» **EXERCISE DESCRIPTION**
With the images removed, repeat the data below exactly.

» **MATERIAL**
● ● ●
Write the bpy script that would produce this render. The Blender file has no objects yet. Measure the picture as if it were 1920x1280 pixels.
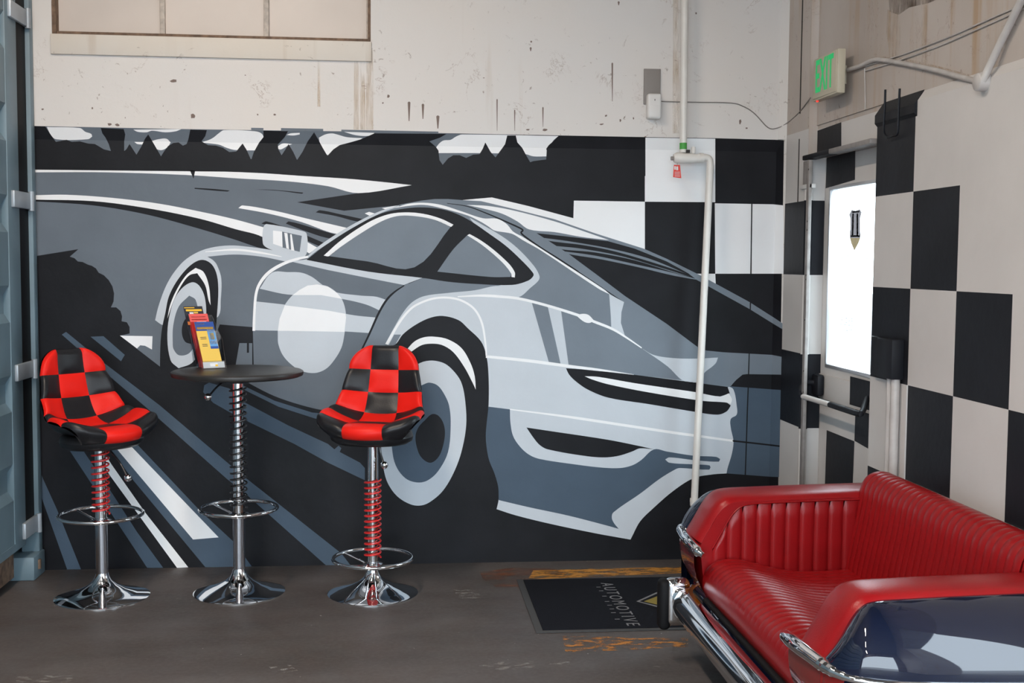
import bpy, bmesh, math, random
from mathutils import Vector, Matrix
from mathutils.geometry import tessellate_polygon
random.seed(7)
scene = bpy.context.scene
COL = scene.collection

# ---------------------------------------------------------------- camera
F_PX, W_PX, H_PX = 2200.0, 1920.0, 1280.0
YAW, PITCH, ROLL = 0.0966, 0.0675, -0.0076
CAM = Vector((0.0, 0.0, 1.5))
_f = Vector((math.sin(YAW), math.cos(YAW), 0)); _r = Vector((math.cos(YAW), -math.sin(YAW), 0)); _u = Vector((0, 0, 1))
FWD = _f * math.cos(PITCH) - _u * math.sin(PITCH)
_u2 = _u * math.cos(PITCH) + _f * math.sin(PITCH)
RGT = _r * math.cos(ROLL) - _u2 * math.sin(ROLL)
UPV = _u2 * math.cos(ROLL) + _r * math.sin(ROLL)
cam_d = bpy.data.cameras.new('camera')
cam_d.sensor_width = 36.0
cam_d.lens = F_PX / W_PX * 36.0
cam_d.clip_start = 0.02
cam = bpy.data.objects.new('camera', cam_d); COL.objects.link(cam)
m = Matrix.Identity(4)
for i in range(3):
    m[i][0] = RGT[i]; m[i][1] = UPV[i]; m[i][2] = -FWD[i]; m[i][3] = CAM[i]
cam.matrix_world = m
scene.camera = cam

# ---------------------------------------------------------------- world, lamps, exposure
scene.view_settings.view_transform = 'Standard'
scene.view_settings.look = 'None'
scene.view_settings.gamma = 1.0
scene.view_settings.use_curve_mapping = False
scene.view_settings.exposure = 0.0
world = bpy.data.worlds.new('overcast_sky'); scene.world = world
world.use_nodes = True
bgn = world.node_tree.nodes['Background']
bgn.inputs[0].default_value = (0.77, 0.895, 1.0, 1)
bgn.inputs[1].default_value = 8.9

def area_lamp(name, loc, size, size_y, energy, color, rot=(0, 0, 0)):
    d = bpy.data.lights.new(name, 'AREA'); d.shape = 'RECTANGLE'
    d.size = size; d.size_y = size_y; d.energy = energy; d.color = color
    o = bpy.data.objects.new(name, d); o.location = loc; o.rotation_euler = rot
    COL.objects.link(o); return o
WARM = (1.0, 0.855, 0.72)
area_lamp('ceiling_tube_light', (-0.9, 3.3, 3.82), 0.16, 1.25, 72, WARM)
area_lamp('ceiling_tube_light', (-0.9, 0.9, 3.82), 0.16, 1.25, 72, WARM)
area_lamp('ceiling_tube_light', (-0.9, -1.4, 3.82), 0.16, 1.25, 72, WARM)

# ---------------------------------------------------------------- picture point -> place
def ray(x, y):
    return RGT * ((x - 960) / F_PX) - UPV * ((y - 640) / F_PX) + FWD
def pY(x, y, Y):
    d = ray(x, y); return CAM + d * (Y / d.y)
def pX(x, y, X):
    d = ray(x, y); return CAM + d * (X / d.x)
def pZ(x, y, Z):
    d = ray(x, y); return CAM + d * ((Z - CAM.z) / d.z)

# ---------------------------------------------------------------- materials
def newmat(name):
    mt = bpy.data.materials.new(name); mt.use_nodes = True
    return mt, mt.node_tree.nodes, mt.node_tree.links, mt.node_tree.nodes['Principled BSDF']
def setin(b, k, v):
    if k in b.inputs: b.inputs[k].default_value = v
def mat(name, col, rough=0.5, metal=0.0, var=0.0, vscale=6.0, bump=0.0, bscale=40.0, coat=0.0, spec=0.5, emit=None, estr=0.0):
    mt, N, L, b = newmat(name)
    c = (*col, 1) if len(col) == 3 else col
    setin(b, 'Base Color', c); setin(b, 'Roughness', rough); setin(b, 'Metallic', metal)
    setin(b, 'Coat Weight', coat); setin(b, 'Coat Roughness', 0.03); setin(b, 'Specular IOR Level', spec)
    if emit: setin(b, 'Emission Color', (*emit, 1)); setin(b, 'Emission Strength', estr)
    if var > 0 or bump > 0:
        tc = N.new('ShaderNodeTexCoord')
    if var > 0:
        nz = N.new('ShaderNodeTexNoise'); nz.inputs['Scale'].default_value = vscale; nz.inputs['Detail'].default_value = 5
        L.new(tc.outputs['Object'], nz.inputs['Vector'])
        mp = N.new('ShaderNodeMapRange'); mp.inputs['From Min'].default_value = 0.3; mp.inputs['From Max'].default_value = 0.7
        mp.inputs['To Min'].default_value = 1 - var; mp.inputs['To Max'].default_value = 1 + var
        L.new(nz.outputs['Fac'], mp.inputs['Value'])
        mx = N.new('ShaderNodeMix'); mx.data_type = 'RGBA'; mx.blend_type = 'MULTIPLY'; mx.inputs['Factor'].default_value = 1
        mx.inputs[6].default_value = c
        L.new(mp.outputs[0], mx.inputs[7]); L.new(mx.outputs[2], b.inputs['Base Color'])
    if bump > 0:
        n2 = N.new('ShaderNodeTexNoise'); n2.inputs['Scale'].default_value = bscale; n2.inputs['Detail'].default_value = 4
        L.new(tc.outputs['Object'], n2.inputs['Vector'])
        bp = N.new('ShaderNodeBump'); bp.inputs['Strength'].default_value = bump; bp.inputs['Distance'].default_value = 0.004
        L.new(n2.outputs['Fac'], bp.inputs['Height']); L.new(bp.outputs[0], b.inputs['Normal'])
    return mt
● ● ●
» **EXERCISE RESPONSE**
Write the bpy script that would produce this render. The Blender file has no objects yet. Measure the picture as if it were 1920x1280 pixels.
import bpy, bmesh, math, random
from mathutils import Vector, Matrix
from mathutils.geometry import tessellate_polygon
random.seed(7)
scene = bpy.context.scene
COL = scene.collection

# ---------------------------------------------------------------- camera
F_PX, W_PX, H_PX = 2200.0, 1920.0, 1280.0
YAW, PITCH, ROLL = 0.0966, 0.0675, -0.0076
CAM = Vector((0.0, 0.0, 1.5))
_f = Vector((math.sin(YAW), math.cos(YAW), 0)); _r = Vector((math.cos(YAW), -math.sin(YAW), 0)); _u = Vector((0, 0, 1))
FWD = _f * math.cos(PITCH) - _u * math.sin(PITCH)
_u2 = _u * math.cos(PITCH) + _f * math.sin(PITCH)
RGT = _r * math.cos(ROLL) - _u2 * math.sin(ROLL)
UPV = _u2 * math.cos(ROLL) + _r * math.sin(ROLL)
cam_d = bpy.data.cameras.new('camera')
cam_d.sensor_width = 36.0
cam_d.lens = F_PX / W_PX * 36.0
cam_d.clip_start = 0.02
cam = bpy.data.objects.new('camera', cam_d); COL.objects.link(cam)
m = Matrix.Identity(4)
for i in range(3):
    m[i][0] = RGT[i]; m[i][1] = UPV[i]; m[i][2] = -FWD[i]; m[i][3] = CAM[i]
cam.matrix_world = m
scene.camera = cam

# ---------------------------------------------------------------- world, lamps, exposure
scene.view_settings.view_transform = 'Standard'
scene.view_settings.look = 'None'
scene.view_settings.gamma = 1.0
scene.view_settings.use_curve_mapping = False
scene.view_settings.exposure = 0.0
world = bpy.data.worlds.new('overcast_sky'); scene.world = world
world.use_nodes = True
bgn = world.node_tree.nodes['Background']
bgn.inputs[0].default_value = (0.77, 0.895, 1.0, 1)
bgn.inputs[1].default_value = 8.9

def area_lamp(name, loc, size, size_y, energy, color, rot=(0, 0, 0)):
    d = bpy.data.lights.new(name, 'AREA'); d.shape = 'RECTANGLE'
    d.size = size; d.size_y = size_y; d.energy = energy; d.color = color
    o = bpy.data.objects.new(name, d); o.location = loc; o.rotation_euler = rot
    COL.objects.link(o); return o
WARM = (1.0, 0.855, 0.72)
area_lamp('ceiling_tube_light', (-0.9, 3.3, 3.82), 0.16, 1.25, 72, WARM)
area_lamp('ceiling_tube_light', (-0.9, 0.9, 3.82), 0.16, 1.25, 72, WARM)
area_lamp('ceiling_tube_light', (-0.9, -1.4, 3.82), 0.16, 1.25, 72, WARM)

# ---------------------------------------------------------------- picture point -> place
def ray(x, y):
    return RGT * ((x - 960) / F_PX) - UPV * ((y - 640) / F_PX) + FWD
def pY(x, y, Y):
    d = ray(x, y); return CAM + d * (Y / d.y)
def pX(x, y, X):
    d = ray(x, y); return CAM + d * (X / d.x)
def pZ(x, y, Z):
    d = ray(x, y); return CAM + d * ((Z - CAM.z) / d.z)

# ---------------------------------------------------------------- materials
def newmat(name):
    mt = bpy.data.materials.new(name); mt.use_nodes = True
    return mt, mt.node_tree.nodes, mt.node_tree.links, mt.node_tree.nodes['Principled BSDF']
def setin(b, k, v):
    if k in b.inputs: b.inputs[k].default_value = v
def mat(name, col, rough=0.5, metal=0.0, var=0.0, vscale=6.0, bump=0.0, bscale=40.0, coat=0.0, spec=0.5, emit=None, estr=0.0):
    mt, N, L, b = newmat(name)
    c = (*col, 1) if len(col) == 3 else col
    setin(b, 'Base Color', c); setin(b, 'Roughness', rough); setin(b, 'Metallic', metal)
    setin(b, 'Coat Weight', coat); setin(b, 'Coat Roughness', 0.03); setin(b, 'Specular IOR Level', spec)
    if emit: setin(b, 'Emission Color', (*emit, 1)); setin(b, 'Emission Strength', estr)
    if var > 0 or bump > 0:
        tc = N.new('ShaderNodeTexCoord')
    if var > 0:
        nz = N.new('ShaderNodeTexNoise'); nz.inputs['Scale'].default_value = vscale; nz.inputs['Detail'].default_value = 5
        L.new(tc.outputs['Object'], nz.inputs['Vector'])
        mp = N.new('ShaderNodeMapRange'); mp.inputs['From Min'].default_value = 0.3; mp.inputs['From Max'].default_value = 0.7
        mp.inputs['To Min'].default_value = 1 - var; mp.inputs['To Max'].default_value = 1 + var
        L.new(nz.outputs['Fac'], mp.inputs['Value'])
        mx = N.new('ShaderNodeMix'); mx.data_type = 'RGBA'; mx.blend_type = 'MULTIPLY'; mx.inputs['Factor'].default_value = 1
        mx.inputs[6].default_value = c
        L.new(mp.outputs[0], mx.inputs[7]); L.new(mx.outputs[2], b.inputs['Base Color'])
    if bump > 0:
        n2 = N.new('ShaderNodeTexNoise'); n2.inputs['Scale'].default_value = bscale; n2.inputs['Detail'].default_value = 4
        L.new(tc.outputs['Object'], n2.inputs['Vector'])
        bp = N.new('ShaderNodeBump'); bp.inputs['Strength'].default_value = bump; bp.inputs['Distance'].default_value = 0.004
        L.new(n2.outputs['Fac'], bp.inputs['Height']); L.new(bp.outputs[0], b.inputs['Normal'])
    return mt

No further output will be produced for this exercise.